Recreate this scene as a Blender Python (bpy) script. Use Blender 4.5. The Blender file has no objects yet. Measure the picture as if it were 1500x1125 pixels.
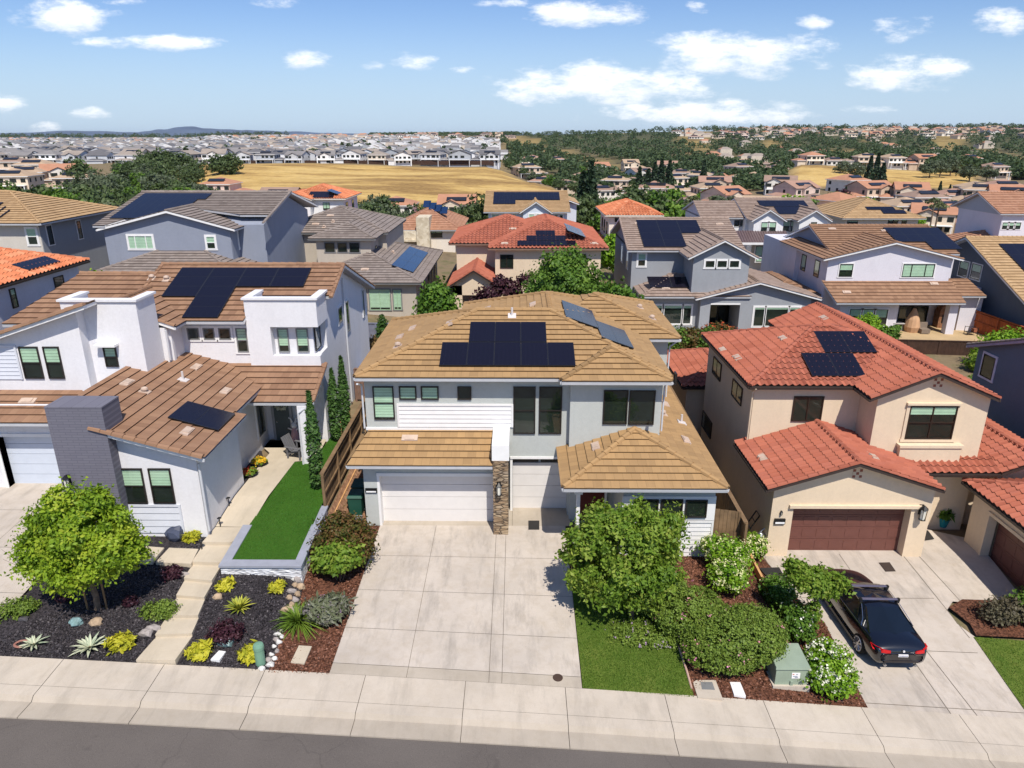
import bpy, math, random
import numpy as np
from mathutils import Vector, Matrix
R = math.radians
SC = bpy.context.scene
COL = SC.collection
rnd = random.Random(11)
NPR = np.random.default_rng(7)

# ------------------------------------------------------------------ camera model (real-size survey of the photo)
FOC = 1041.0; TH = math.atan((562.5-198)/FOC); YAW = 9/FOC/1.0595; CH = 15.4
_c, _s, _cy, _sy = math.cos(TH), math.sin(TH), math.cos(YAW), math.sin(YAW)
def ray(u, v):
    x = (u-750)/FOC; b = (v-562.5)/FOC
    fy = _c-_s*b
    return (x*_cy-fy*_sy, x*_sy+fy*_cy, -(_s+_c*b))
def atY(u, v, y):
    r = ray(u, v); t = y/r[1]; return Vector((r[0]*t, y, CH+r[2]*t))
def atZ(u, v, z):
    r = ray(u, v); t = (z-CH)/r[2]; return Vector((r[0]*t, r[1]*t, z))
def atX(u, v, x):
    r = ray(u, v); t = x/r[0]; return Vector((x, r[1]*t, CH+r[2]*t))
def atPl(u, v, p, n):
    r = Vector(ray(u, v)); o = Vector((0, 0, CH)); t = (Vector(p)-o).dot(n)/r.dot(n); return o+r*t

# ------------------------------------------------------------------ ground heights
def lerp_tab(t, x):
    if x <= t[0][0]: return t[0][1]
    for (a, b), (c, d) in zip(t, t[1:]):
        if x <= c: return b+(d-b)*(x-a)/(c-a)
    return t[-1][1]
def sz(x):
    x = max(-45, min(45, x)); return -.50-.0695*x-.00055*x*x
PAD = [(-60, 3.6), (-26, 1.9), (-24, 1.3), (-8.3, 1.3), (-7.0, 0), (8.3, 0), (9.6, -1.4), (24, -1.4), (26, -2.2), (60, -3.6)]
G2 = [(-90, 5.0), (-45, 3.4), (-28, 2.7), (-12, 1.2), (2, 0), (30, 0), (60, -1), (120, -2)]
FARY = [110, 150, 200, 240, 300, 350, 395, 440, 480, 600, 800, 1000, 1300, 1600, 2000, 3000, 9000]
FARU = [-900, 280, 310, 720, 800, 848, 880, 1000, 1130, 1180, 1420, 1480, 2400]
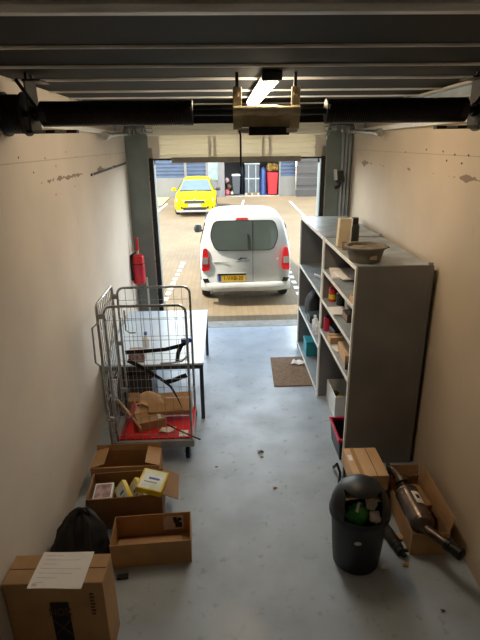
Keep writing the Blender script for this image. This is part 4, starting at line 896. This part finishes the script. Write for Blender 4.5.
# bumper with a ledge
def bring(x):
    c = abs(x)/.87; k = -.0 + .13*max(0, c-.75)/.25
    return [Vector((VX+x, VY+k+y, z)) for y, z in ((.10, .30), (.0, .29), (-.05, .31), (-.075, .37), (-.07, .43), (-.05, .46), (.02, .475), (.10, .475))]
b = MB(); b.loft([bring(x) for x in (-.875, -.84, -.78, -.6, -.3, 0, .3, .6, .78, .84, .875)]); b.build('bumper', M['bumper'], van, smooth=True)
for s in (-1, 1):
    m_ = MB(); m_.prism([VP(s*.70, .475, .004), VP(s*.80, .475, .004), VP(s*.84, .55, .004), VP(s*.73, .56, .004)], (0, .03, 0)); m_.build('corner_recess', M['rubber'], van)
b = rear_prism(rounded([(-.56, .475), (.02, .475), (.02, .655), (-.56, .655)], .03), .006); b.build('plate_recess', M['bumper'], van)
b = rear_prism([(-.53, .50), (-.01, .50), (-.01, .615), (-.53, .615)], .016); pl = b.build('number_plate', M['plateyellow'], van); L(pl, 'yellow number plate')
b = rear_prism([(-.53, .50), (-.48, .50), (-.48, .615), (-.53, .615)], .018); L(b.build('plate_band', M['plateblue'], pl), 'blue band of the plate')
text_mesh('plate_lettering', '1-VXB-20', .105, M['ink'], pl, Matrix.Translation(VP(-.245, .557, .018)) @ Matrix.Rotation(PI/2, 4, 'X'), .001, .92)
b = rear_prism([(-.54, .62), (0, .62), (0, .65), (-.54, .65)], .02, .02); b.build('plate_lamp_bar', M['rubber'], van)
b = rear_prism(rounded([(-.22, .87), (.06, .87), (.085, .93), (-.06, .94)], .02), .020, .02); L(b.build('door_handle', M['galv'], van, bevel=.004), 'bright rear door handle')
b = rear_prism([(-.16, .915), (.02, .915), (.03, .955), (-.10, .96)], .012); b.build('handle_recess', M['rubber'], van)
b = rear_prism([(-.62, .868), (-.36, .868), (-.36, .886), (-.62, .886)], .006); L(b.build('model_badge', M['bumper'], van), 'grey badge strip')
b = rear_prism([(.58, .90), (.63, .90), (.63, .93), (.58, .93)], .006); L(b.build('side_badge', M['bumper'], van), 'small grey badge')
for s in (-1, 1):
    for yw in (VY+.78, VY+3.45):
        x = VX+s*.80
        m_ = MB(); m_.lathe([(.0, -.095), (.20, -.095), (.295, -.085), (.315, -.06), (.315, .06), (.295, .085), (.20, .095), (0, .095)], (x, yw, .313), 36, Matrix.Rotation(PI/2, 4, 'Y')); w = m_.build('wheel', M['tyre'], van, smooth=True)
        m_ = MB(); m_.lathe([(0, .0), (.19, .0), (.2, .02), (.12, .03), (0, .025)], (x+s*.088, yw, .313), 20, Matrix.Rotation(s*PI/2, 4, 'Y')); m_.build('hub_cap', M['hub'], w, smooth=True)
    # mirrors, side glass
    m_ = MB(); m_.lathe([(0, -.10), (.07, -.09), (.095, -.03), (.095, .03), (.07, .09), (0, .10)], (VX+s*1.03, VY+2.75, 1.08), 14, sx=1, sy=.6); m_.box((VX+s*.95, VY+2.75, 1.03), (.12, .05, .05)); L(m_.build('wing_mirror', M['black'], van, smooth=True), 'black wing mirror')
    for ya, yb in ((VY+.5, VY+1.2), (VY+1.3, VY+2.2)):
        m_ = MB(); zz = [(1.16, .874), (1.55, .772)]; m_.prism([(VX+s*zz[0][1], ya, zz[0][0]), (VX+s*zz[0][1], yb, zz[0][0]), (VX+s*zz[1][1], yb-.1, zz[1][0]), (VX+s*zz[1][1], ya+.05, zz[1][0])], (s*.012, 0, .003)); m_.build('side_window', M['carglass'], van)
b = MB(); b.prism([(VX-.66, VY+2.95, 1.17), (VX+.66, VY+2.95, 1.17), (VX+.56, VY+2.28, 1.60), (VX-.56, VY+2.28, 1.60)], (0, .012, .014)); b.build('windscreen', M['carglass'], van)

# ---- yellow estate car facing us
CX, CY = -1.22, 21.7
car = thing('car', 'bright yellow car facing the camera, parked before the white plinth', 'car', (CX, CY+2.3, 0))
def cring(y, hw, zb, zs, zt, hwt, crown=.03):
    h_ = [(hw*.86, zb), (hw*.97, zb+.06), (hw, (zb+zs)*.5), (hw*.985, zs-.05), (hw*.95, zs), ((hw*.95+hwt)*.5, (zs+zt)*.5), (hwt, zt-.03), (hwt*.86, zt), (hwt*.5, zt+crown*.7), (0, zt+crown)]
    return [Vector((CX+x, y, z)) for x, z in h_] + [Vector((CX-x, y, z)) for x, z in h_[-2::-1]]
b = MB()
b.loft([cring(CY, .70, .26, .56, .62, .55, .01), cring(CY+.06, .80, .21, .60, .68, .66, .01), cring(CY+.22, .88, .19, .66, .76, .74, .02), cring(CY+.6, .915, .18, .72, .86, .76, .03), cring(CY+1.15, .92, .18, .82, .95, .78, .03),
        cring(CY+1.32, .92, .18, .90, .985, .78, .03), cring(CY+2.0, .92, .18, .93, 1.40, .60, .03), cring(CY+2.35, .92, .18, .94, 1.47, .60, .03), cring(CY+3.3, .92, .18, .95, 1.49, .60, .03), cring(CY+4.2, .91, .18, .95, 1.44, .58, .03), cring(CY+4.65, .86, .22, .92, 1.1, .62, .02), cring(CY+4.75, .78, .3, .8, .9, .62, .01)])
b.build('body', M['carpaint'], car, smooth=True, ang=50)
b = MB(); b.prism([(CX-.73, CY+1.30, .995), (CX+.73, CY+1.30, .995), (CX+.57, CY+1.97, 1.405), (CX-.57, CY+1.97, 1.405)], (0, -.022, .036)); L(b.build('windscreen', M['windscreen'], car, bevel=.01), 'pale reflecting windscreen')
for s in (-1, 1):
    m_ = MB(); m_.prism([(CX+s*.865, CY+1.6, .98), (CX+s*.865, CY+4.1, .98), (CX+s*.645, CY+3.9, 1.37), (CX+s*.645, CY+2.2, 1.37)], (s*.03, 0, .01)); m_.build('side_window', M['carglass'], car)
    m_ = MB(); m_.prism([(CX+s*.46, CY+.02, .60), (CX+s*.80, CY+.16, .62), (CX+s*.85, CY+.34, .735), (CX+s*.50, CY+.12, .70)], (0, -.035, .01)); m_.build('headlight', M['lightclear'], car, bevel=.008)
    m_ = MB(); m_.prism([(CX+s*.50, CY-.01, .34), (CX+s*.80, CY+.06, .35), (CX+s*.82, CY+.08, .45), (CX+s*.55, CY-.01, .43)], (0, -.02, 0)); m_.build('fog_lamp_grille', M['black'], car)
    m_ = MB(); m_.lathe([(0, -.08), (.10, -.06), (.12, 0), (.10, .06), (0, .08)], (CX+s*1.03, CY+1.72, 1.03), 14, sy=.6); m_.box((CX+s*.93, CY+1.72, 1.0), (.1, .05, .04)); m_.build('wing_mirror', M['carpaint'] if s < 0 else M['black'], car, smooth=True)
    for yw in (CY+.92, CY+3.72):
        m_ = MB(); m_.lathe([(0, -.10), (.2, -.10), (.30, -.09), (.32, -.06), (.32, .06), (.30, .09), (.2, .10), (0, .10)], (CX+s*.83, yw, .32), 32, Matrix.Rotation(PI/2, 4, 'Y')); w = m_.build('wheel', M['tyre'], car, smooth=True)
        m_ = MB(); m_.lathe([(0, 0), (.2, 0), (.21, .015), (.1, .03), (0, .02)], (CX+s*.925, yw, .32), 18, Matrix.Rotation(s*PI/2, 4, 'Y')); m_.build('hub_cap', M['hub'], w, smooth=True)
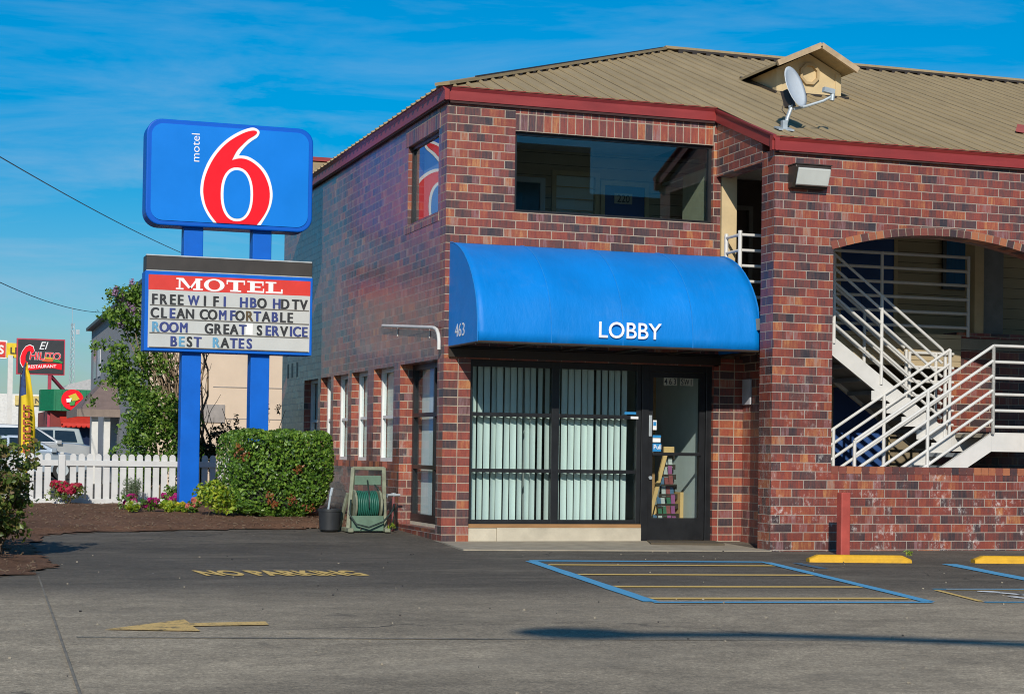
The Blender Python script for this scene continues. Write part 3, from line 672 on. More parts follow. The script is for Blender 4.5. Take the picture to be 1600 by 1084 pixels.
for x0, x1, z0, z1, mi in ((2.725, 2.775, 1.40, 1.52, 1), (2.73, 2.77, 1.45, 1.5, 0), (2.724, 2.83, 1.25, 1.30, 1), (2.724, 2.835, 1.305, 1.335, 0), (2.724, 2.84, 1.135, 1.235, 0)): g.box(x0, x1, .090-.001*mi-.002*(x1 < 2.772 and z0 > 1.44), .0955, z0, z1, mi)
g.text('Pull', .075, (2.735, .086, 1.165), (1, 0, 0), (0, 0, 1), 1, bold=.01); g.build('door_stickers', [M['ltblue'], M['vinylwhite']], door)
g = MB()
for i, c in enumerate('463'): x = 2.865+i*.060; g.box(x, x+.057, .0905, .0955, 1.955, 2.047, 0); g.text(c, .105, (x+.028, .0893, 1.966), (1, 0, 0), (0, 0, 1), 1, align='CENTER', bold=.015, sx=.8)
for i, c in enumerate('SW1'): x = 3.085+i*.060; g.box(x, x+.057, .0905, .0955, 1.955, 2.047, 0); g.text(c, .105, (x+.028, .0893, 1.966), (1, 0, 0), (0, 0, 1), 1, align='CENTER', bold=.015, sx=.62 if c == 'W' else .8)
g.build('number_sticker', [M['plate'], M['letblack']], door)
# lobby interior
mb = MB(); mb.box(.32, 3.9, .23, 6, -.06, .03); mb.build('lobby_floor', M['dark_floor'], BD)
mb = MB(); mb.box(.32, 3.88, 3.2, 3.3, .03, 2.56); mb.build('lobby_back_wall', simple('lobby_grey_wall', (.16, .155, .13), .8), BD)
mb = MB(); mb.box(3.50, 3.6, .23, 3.2, .03, 2.56); mb.build('lobby_side_wall', M['white_wall'], BD)
mb = MB(); mb.box(3.3, 3.36, 1.5, 1.56, .03, 2.5); mb.build('lobby_post', M['wood'], BD)
mb = MB(); mb.box(.32, 3.5, .24, 3.2, 2.5, 2.55); mb.build('lobby_ceiling', M['ceil'], BD)
# big side window (recess)
w = MB()
for y0_, y1_ in ((.27, .33), (.95, 1.01), (1.93, 1.995)): w.box(.17, .24, y0_, y1_, .30, 2.199)
for a, b in ((.331, .949), (1.011, 1.929)):
    for z0, z1 in ((.20, .30), (.87, .92), (1.53, 1.58), (2.13, 2.199)): w.box(.171, .239, a, b, z0, z1)
w.box(.165, .245, .27, 1.995, .20, .299)
sw1 = w.build('side_window', M['black'], BD)
for a, b in ((.331, .949), (1.011, 1.929)):
    g = MB(); g.box(.20, .207, a, b, .30, 2.13); g.build('pane', M['softglass'], sw1)
g = MB(); g.box(.29, .296, .30, 1.96, .27, 2.15); g.build('roller_blind', simple('pale_roller_blind', (.66, .70, .68), .8, amt=.1, scale=3, mapscale=(1, 8, .3)), sw1)
MB().box(.0015, .25, 1.998, 2.03, .161, 2.199).build('reveal', M['brick'], BD)
mb = MB(); mb.box(.16, .3, .27, 1.997, -.05, .199); mb.build('side_window_curb', M['curb'], BD)
mb = MB(); mb.box(.31, .33, .23, 2.2, .03, .04); mb.box(1.2, 1.25, .3, 9, .03, 2.5); mb.build('inner_partition', M['white_wall'], BD)
for i, (a, b) in enumerate(wins):
    MB().box(.0015, .125, b-.003, b+.02, .951, 2.199).build('reveal', M['brick'], BD); MB().box(.10, .2, a+.002, a+.329, .951, 2.199).build('reveal', M['brick'], BD)
    a = a+.33; b = b-.004
    w = MB(); w.wall('y', a+.001, b-.001, .952, 2.198, .11, .17, [(a+.055, b-.055, 1.0, 2.15)]); w.box(.12, .16, a+.056, b-.056, 1.53, 1.57); ww = w.build('side_window', M['whitevinyl'], BD)
    g = MB(); g.box(.138, .144, a+.056, b-.056, 1.001, 2.149); g.build('pane', M['softglass'], ww)
    g = MB(); g.box(.19, .2, a+.02, b-.02, 1.0, 2.15); g.build('curtain', simple('sheer_curtain', (.62, .64, .58), .8, amt=.14, scale=5, mapscale=(1, 6, .3)), ww)
    s_ = MB(); n = int((b-a+.1)/.1016)
    for k in range(n):
        yy = a-.05+k*(b-a+.1)/n if True else 0; s_.box(-.06, .11, yy+.005, yy+(b-a+.1)/n-.005, .865, .951)
    s_.build('sill', M['ibrick'], ww)
mb = MB()
for y_ in (8.6, 9.0, 9.35): mb.box(-.003, .02, y_-.06, y_+.06, 2.28, 2.52)
mb.build('wall_vent', M['bronze'], BD)

# ---- roof
SL, EZ = .38, 5.44
RY = 4.8; RZ = EZ+SL*RY
E0, EW = -.10, -1.70                         # eave lines
zr = lambda y: EZ+SL*y
mb = MB(); o_ = .02
# front slope (two eave depths), hip end, back slope
mb.poly([(E0, E0, zr(E0)), (3.46, E0, zr(E0)), (14.3, E0, zr(E0)), (14.3, RY, RZ), (RY, RY, RZ)])
mb.poly([(3.46, EW, zr(EW)), (14.3, EW, zr(EW)), (14.3, E0, zr(E0)), (3.46, E0, zr(E0))])
mb.poly([(E0, E0, zr(E0)), (RY, RY, RZ), (E0, 2*RY-E0, zr(E0))])
mb.poly([(RY, RY, RZ), (14.3, RY, RZ), (14.3, 2*RY+.2, zr(E0)), (E0, 2*RY-E0, zr(E0))])
mb.poly([(14.29, EW, 4.8), (14.29, 2*RY+.2, 5.3), (14.29, RY, RZ-.02)])
roof = mb.build('roof', M['roof'], BD)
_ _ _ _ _
#### What is being asked
Of the lines in the data above, how many contain the word "from"? Give only that figure.

#### Result
2